En s’amusant à faire un jeu de chiffres, rien que pour la Guinée, il ressort que sur la base des chiffres des candidats à l’immigration et des montants déboursés, le réseau des passeurs a engrangé au minimum seize millions six-cent-six mille huit cents euros (16.606.800 €) en 2017. Ce qui constitue une manne financière non négligeable pour perdurer et étendre l’influence.

Une action concertée et coordonnée s’impose de toute urgence

Lutter contre la migration irrégulière implique une prise en compte de tous les facteurs connexes.

Face aux éléments susmentionnés, les Gouvernements africains et leurs partenaires impliqués dans la prévention de la migration irrégulière doivent de toute urgence s’intéresser aux réseaux des passeurs. En prenant des mesures idoines pour démanteler et éliminer ce trafic qui, si rien n’est fait, sera l’un des crimes les plus organisés qui déstabiliseront durablement la paix en Afrique.
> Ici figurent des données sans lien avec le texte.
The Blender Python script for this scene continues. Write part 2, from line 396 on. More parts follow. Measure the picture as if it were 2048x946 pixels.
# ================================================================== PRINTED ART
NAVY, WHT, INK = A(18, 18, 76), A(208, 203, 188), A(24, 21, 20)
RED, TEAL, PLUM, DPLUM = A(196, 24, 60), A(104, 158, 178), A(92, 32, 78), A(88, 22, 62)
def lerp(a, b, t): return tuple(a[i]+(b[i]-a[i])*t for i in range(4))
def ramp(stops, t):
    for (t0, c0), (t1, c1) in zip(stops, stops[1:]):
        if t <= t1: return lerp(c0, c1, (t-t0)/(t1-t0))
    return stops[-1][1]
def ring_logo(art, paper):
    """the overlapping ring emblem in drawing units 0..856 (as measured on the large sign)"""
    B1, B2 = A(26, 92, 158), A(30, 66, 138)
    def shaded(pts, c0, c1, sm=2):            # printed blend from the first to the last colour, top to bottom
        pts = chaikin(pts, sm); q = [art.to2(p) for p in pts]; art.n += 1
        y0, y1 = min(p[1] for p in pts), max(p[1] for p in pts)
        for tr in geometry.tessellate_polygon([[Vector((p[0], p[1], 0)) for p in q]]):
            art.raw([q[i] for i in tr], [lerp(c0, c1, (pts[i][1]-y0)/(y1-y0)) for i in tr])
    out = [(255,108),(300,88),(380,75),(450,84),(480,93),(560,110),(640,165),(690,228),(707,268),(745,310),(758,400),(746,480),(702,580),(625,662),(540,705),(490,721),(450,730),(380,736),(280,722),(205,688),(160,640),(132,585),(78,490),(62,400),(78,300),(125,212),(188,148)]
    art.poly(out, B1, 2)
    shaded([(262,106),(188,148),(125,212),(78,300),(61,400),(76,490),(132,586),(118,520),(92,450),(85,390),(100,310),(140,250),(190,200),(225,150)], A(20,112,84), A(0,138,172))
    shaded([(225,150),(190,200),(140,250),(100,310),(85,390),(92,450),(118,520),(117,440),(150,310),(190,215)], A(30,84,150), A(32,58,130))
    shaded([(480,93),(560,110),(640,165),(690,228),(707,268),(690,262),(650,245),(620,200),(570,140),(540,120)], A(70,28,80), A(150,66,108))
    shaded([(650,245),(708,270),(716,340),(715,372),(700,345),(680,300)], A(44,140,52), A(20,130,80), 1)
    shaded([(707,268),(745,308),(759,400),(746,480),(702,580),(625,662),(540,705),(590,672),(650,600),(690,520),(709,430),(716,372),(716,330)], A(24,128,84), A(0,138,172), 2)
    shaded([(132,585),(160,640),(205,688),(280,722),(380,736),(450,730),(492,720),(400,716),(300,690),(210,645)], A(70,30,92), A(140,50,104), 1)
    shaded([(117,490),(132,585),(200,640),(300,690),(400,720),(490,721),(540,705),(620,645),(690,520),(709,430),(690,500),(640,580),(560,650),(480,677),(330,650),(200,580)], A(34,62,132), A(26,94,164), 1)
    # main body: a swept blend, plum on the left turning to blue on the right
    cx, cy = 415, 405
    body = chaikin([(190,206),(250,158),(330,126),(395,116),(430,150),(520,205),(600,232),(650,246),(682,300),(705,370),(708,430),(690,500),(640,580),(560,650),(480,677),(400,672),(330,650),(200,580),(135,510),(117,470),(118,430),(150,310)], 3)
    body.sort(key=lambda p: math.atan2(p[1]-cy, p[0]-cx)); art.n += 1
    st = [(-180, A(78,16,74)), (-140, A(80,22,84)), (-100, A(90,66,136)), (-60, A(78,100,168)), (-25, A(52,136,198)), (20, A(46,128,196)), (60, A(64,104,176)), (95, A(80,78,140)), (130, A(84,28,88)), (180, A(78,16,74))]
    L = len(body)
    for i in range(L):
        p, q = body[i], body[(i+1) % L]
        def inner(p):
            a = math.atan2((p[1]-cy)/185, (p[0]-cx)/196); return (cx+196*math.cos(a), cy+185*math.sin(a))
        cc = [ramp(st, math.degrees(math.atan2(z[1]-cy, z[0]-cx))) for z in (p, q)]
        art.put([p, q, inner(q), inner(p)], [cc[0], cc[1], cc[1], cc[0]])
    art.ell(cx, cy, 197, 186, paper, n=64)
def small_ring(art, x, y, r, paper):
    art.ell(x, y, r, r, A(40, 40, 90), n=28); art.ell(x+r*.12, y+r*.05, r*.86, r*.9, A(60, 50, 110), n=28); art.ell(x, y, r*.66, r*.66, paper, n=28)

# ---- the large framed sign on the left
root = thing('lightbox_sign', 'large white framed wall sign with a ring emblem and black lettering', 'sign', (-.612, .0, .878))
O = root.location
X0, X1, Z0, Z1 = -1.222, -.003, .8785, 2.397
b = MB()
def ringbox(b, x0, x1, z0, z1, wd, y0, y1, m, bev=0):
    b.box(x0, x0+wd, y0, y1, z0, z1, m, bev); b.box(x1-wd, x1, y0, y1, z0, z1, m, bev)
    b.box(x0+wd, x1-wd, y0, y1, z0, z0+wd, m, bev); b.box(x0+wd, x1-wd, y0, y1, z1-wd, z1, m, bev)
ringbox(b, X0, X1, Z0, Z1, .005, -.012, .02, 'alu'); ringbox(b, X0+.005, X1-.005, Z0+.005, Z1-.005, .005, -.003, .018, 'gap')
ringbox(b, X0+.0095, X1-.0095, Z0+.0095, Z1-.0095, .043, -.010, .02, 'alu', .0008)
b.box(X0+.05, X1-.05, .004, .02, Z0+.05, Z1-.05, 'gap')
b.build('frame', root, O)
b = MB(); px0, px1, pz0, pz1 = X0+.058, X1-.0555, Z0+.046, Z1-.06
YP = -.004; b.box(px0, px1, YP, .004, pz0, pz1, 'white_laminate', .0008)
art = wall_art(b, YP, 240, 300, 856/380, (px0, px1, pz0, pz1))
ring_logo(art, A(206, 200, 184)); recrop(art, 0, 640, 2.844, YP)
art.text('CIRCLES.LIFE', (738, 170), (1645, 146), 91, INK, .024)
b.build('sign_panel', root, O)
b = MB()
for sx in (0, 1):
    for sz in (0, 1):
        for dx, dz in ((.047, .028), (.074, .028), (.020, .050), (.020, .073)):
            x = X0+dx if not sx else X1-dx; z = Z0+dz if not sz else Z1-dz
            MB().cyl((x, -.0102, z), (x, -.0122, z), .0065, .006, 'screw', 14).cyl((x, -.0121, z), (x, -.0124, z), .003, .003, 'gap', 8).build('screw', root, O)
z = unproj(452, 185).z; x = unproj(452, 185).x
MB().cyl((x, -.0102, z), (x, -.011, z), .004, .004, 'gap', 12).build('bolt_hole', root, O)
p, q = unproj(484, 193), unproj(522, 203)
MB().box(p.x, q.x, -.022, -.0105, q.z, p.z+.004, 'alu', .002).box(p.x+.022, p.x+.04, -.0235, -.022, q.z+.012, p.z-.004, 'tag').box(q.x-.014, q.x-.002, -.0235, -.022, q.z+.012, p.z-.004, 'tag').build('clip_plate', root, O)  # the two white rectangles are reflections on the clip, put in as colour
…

Cela passe nécessairement par une coopération internationale solide et bien coordonnée par :

L’adoption d’une directive continentale en matière de lutte contre la migration irrégulière: à l’image de Europe qui a établit des règles communes à l’ensemble des Etats membres dans une directive européenne dénommée « retour » approuvée par le parlement européen, il appartient également donc au parlement africain de se pencher sur le sujet pour faire pareil ;

Le renforcement des services de sécurité et renseignements internes pour le démantèlement des cellules nationales ;

La promotion de l’entraide judiciaire pour le partage d’information et l’extradition des présumés trafiquants ;

Il appartient donc à chacun dans une démarche citoyenne de contribuer pour préserver la vie et la dignité des jeunes candidats à la migration irrégulière et aussi consolider la stabilité de nos pays en intégrant le dispositif d’alerte précoce et d’intervention rapide.